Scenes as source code
- - - - - - -

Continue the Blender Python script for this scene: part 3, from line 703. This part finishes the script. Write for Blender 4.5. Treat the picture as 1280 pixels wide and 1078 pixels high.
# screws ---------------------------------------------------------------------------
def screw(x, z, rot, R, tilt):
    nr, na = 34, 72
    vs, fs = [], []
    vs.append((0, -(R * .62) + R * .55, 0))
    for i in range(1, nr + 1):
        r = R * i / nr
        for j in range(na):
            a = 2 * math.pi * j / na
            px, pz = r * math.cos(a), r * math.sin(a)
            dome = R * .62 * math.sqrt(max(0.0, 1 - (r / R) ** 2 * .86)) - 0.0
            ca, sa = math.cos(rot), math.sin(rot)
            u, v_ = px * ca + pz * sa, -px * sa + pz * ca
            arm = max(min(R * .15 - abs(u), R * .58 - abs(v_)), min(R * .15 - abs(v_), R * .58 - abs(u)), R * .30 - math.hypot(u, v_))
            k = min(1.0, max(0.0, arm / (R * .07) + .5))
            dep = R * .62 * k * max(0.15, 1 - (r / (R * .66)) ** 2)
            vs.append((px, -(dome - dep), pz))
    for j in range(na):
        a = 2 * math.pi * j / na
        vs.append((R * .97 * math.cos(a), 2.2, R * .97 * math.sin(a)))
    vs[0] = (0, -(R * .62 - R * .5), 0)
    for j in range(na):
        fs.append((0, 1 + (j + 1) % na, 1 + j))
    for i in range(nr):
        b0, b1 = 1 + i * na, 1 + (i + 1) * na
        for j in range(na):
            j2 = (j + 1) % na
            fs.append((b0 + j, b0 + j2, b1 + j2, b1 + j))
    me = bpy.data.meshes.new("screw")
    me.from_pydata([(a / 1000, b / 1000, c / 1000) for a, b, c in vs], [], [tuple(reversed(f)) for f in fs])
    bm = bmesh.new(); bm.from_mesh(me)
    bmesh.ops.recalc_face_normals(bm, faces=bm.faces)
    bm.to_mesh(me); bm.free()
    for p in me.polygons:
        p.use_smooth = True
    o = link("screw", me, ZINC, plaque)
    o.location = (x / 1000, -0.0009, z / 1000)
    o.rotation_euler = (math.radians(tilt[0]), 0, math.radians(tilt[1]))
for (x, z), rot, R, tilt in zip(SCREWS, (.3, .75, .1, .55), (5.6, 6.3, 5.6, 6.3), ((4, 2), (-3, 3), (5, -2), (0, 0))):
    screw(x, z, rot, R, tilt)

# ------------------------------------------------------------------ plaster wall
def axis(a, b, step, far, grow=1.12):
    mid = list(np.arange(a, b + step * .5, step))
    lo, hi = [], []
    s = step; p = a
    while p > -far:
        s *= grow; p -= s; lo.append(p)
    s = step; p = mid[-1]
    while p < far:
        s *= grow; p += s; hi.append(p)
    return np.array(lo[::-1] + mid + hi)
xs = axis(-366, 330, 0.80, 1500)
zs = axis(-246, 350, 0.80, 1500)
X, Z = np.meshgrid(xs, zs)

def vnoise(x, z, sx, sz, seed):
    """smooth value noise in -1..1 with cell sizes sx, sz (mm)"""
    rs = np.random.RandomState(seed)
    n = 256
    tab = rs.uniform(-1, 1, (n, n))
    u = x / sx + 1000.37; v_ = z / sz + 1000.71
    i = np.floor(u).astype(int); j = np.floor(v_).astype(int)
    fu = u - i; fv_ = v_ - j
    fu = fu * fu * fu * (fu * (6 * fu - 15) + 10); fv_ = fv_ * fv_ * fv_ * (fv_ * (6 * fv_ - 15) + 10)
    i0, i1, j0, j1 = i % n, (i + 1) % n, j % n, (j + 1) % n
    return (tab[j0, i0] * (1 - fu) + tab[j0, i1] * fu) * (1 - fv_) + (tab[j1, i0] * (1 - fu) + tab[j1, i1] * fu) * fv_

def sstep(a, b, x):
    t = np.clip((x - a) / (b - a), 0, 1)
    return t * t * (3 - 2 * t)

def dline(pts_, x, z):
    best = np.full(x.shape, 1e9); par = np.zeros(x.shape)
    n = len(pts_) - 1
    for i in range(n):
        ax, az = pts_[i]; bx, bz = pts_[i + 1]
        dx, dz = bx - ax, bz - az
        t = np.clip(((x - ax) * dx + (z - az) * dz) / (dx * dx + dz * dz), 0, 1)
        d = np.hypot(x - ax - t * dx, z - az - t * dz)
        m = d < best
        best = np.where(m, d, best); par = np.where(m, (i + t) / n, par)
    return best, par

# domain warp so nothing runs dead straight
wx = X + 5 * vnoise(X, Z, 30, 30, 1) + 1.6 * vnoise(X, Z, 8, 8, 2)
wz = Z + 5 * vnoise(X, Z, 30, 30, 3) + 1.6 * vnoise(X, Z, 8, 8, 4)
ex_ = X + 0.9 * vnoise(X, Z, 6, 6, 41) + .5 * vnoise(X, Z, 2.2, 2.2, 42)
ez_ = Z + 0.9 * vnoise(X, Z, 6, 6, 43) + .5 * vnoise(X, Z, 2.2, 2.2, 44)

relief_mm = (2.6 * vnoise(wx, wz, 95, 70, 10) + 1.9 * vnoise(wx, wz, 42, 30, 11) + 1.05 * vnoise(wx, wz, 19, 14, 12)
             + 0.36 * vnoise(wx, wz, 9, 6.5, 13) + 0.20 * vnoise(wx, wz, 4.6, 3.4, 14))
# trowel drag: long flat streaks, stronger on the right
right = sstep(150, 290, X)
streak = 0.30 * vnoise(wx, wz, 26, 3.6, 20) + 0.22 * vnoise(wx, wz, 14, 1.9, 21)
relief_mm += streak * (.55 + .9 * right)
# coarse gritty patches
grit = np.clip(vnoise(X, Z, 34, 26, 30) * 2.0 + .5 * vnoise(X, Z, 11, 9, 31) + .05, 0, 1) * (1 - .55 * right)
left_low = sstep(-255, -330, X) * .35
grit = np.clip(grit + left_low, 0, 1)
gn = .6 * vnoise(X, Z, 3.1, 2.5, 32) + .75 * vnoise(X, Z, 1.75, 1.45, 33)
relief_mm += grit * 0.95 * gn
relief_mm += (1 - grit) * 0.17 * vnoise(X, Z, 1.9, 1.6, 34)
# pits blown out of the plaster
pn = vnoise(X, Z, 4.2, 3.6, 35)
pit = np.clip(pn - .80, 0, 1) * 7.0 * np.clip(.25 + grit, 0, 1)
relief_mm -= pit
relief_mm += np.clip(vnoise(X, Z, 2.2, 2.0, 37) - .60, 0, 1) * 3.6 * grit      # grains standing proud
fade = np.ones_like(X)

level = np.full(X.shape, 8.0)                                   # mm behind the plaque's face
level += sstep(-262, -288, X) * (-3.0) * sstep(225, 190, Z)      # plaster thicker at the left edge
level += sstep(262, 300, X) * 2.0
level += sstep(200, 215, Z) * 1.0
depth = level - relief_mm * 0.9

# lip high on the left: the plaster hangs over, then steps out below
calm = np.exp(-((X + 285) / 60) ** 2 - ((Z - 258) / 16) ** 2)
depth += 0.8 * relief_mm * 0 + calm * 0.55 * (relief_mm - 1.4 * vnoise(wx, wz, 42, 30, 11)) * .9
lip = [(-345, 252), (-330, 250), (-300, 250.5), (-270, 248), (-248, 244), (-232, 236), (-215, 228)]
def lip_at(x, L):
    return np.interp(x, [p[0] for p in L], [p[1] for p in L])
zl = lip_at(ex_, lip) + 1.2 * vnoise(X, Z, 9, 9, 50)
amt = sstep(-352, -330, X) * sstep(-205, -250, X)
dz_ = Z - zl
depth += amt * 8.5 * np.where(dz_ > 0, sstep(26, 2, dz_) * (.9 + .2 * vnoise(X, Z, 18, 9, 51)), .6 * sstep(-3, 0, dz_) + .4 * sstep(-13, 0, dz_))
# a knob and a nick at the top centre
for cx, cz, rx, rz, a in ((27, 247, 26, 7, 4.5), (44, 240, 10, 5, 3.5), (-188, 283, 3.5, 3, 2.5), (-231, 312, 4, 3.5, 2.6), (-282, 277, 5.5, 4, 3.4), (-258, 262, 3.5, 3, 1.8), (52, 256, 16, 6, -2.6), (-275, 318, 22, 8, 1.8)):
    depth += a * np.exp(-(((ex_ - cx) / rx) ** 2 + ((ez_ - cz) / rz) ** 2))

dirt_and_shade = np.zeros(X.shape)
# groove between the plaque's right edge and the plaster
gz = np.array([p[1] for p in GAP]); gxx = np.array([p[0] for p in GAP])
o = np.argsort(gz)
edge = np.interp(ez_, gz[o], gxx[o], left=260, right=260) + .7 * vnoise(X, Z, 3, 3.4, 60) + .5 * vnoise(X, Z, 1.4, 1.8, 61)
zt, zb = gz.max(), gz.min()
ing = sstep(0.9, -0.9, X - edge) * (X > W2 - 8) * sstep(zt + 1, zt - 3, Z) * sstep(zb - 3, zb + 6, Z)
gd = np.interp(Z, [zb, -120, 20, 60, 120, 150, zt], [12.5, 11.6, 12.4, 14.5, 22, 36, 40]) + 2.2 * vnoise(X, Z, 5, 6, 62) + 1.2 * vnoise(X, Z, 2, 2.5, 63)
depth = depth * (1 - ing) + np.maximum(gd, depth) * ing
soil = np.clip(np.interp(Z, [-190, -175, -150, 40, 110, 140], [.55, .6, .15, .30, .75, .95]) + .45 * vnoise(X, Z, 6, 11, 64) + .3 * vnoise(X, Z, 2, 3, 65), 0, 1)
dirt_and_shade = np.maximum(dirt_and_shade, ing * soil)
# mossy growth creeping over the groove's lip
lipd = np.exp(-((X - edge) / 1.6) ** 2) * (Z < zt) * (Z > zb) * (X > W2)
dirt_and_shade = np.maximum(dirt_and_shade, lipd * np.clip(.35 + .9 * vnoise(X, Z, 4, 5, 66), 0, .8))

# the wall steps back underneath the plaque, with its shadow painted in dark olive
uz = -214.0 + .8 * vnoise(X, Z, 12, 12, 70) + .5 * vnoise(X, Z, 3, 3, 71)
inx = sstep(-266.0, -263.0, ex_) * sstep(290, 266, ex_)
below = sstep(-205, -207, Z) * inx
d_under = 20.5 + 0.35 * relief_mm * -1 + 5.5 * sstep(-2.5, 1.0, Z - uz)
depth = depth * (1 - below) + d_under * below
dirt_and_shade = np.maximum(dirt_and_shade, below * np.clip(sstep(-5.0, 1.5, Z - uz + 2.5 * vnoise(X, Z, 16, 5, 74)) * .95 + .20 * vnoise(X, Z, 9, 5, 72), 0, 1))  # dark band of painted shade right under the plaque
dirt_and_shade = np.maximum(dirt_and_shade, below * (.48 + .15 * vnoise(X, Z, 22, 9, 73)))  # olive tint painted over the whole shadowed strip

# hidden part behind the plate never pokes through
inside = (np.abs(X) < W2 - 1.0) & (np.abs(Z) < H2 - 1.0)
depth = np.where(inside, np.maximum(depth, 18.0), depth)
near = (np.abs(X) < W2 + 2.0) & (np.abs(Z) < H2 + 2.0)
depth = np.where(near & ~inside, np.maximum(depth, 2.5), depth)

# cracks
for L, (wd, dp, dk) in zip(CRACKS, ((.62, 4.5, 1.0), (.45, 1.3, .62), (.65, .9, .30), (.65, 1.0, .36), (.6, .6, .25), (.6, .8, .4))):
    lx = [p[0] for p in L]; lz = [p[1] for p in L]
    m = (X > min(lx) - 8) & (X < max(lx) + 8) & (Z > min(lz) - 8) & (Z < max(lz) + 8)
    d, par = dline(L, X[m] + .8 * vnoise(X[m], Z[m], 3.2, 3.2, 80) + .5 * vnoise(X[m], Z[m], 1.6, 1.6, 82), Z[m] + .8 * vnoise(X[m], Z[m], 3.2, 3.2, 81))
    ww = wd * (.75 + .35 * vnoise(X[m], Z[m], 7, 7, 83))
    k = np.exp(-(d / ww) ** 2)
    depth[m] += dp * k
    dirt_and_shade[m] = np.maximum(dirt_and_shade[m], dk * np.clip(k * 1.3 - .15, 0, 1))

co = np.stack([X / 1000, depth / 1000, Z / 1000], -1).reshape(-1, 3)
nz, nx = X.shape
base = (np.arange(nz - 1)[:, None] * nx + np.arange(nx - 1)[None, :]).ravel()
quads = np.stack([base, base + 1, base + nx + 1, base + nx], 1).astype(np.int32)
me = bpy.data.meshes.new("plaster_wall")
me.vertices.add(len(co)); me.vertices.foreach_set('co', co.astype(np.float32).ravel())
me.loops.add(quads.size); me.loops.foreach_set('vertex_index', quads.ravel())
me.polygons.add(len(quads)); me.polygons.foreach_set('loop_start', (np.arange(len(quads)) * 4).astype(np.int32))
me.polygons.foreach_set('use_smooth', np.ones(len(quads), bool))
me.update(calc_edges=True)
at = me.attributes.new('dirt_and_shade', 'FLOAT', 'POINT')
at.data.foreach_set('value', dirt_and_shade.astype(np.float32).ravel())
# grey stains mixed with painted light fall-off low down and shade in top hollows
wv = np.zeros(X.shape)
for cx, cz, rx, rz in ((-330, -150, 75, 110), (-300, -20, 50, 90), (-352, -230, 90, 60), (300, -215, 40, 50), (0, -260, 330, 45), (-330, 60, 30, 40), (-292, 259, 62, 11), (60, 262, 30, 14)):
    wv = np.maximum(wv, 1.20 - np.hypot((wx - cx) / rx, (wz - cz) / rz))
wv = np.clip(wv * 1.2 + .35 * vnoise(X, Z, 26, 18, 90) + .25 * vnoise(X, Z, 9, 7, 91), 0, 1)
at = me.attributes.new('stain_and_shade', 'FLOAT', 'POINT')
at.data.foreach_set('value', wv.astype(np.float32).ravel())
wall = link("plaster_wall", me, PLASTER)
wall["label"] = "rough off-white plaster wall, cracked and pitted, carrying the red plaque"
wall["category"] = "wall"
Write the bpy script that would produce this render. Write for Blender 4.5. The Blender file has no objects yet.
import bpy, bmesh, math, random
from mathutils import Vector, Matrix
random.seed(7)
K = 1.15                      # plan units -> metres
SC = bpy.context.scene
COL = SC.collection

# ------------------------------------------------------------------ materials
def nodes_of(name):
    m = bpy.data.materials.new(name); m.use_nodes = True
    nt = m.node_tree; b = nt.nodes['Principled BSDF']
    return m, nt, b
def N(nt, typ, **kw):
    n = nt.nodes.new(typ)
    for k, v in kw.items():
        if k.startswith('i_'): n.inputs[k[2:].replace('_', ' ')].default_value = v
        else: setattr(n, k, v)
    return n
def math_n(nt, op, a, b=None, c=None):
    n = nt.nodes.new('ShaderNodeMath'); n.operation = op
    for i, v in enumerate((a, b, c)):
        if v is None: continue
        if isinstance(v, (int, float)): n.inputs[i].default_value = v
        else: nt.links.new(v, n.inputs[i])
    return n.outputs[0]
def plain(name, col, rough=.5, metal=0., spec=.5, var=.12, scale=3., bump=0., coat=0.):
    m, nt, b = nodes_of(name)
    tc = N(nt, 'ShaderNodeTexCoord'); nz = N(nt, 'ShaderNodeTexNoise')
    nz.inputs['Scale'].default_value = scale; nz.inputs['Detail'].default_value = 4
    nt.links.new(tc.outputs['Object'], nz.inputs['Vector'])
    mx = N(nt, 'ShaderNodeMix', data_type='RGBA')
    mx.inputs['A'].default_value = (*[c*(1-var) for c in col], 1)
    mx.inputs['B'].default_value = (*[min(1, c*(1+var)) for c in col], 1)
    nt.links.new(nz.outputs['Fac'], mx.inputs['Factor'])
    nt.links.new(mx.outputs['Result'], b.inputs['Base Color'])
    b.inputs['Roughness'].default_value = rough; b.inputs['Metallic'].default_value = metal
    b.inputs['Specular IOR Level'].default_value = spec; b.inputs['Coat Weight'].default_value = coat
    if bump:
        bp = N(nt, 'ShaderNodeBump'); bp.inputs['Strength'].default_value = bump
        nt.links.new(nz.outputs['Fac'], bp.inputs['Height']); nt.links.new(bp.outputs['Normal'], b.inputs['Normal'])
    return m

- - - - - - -

Requirement :: Your task is to output exactly the lines from the one with "Write the bpy" through the one with "COL = SC.collection", counting both ends.

Exercise output ::
Write the bpy script that would produce this render. Write for Blender 4.5. The Blender file has no objects yet.
import bpy, bmesh, math, random
from mathutils import Vector, Matrix
random.seed(7)
K = 1.15                      # plan units -> metres
SC = bpy.context.scene
COL = SC.collection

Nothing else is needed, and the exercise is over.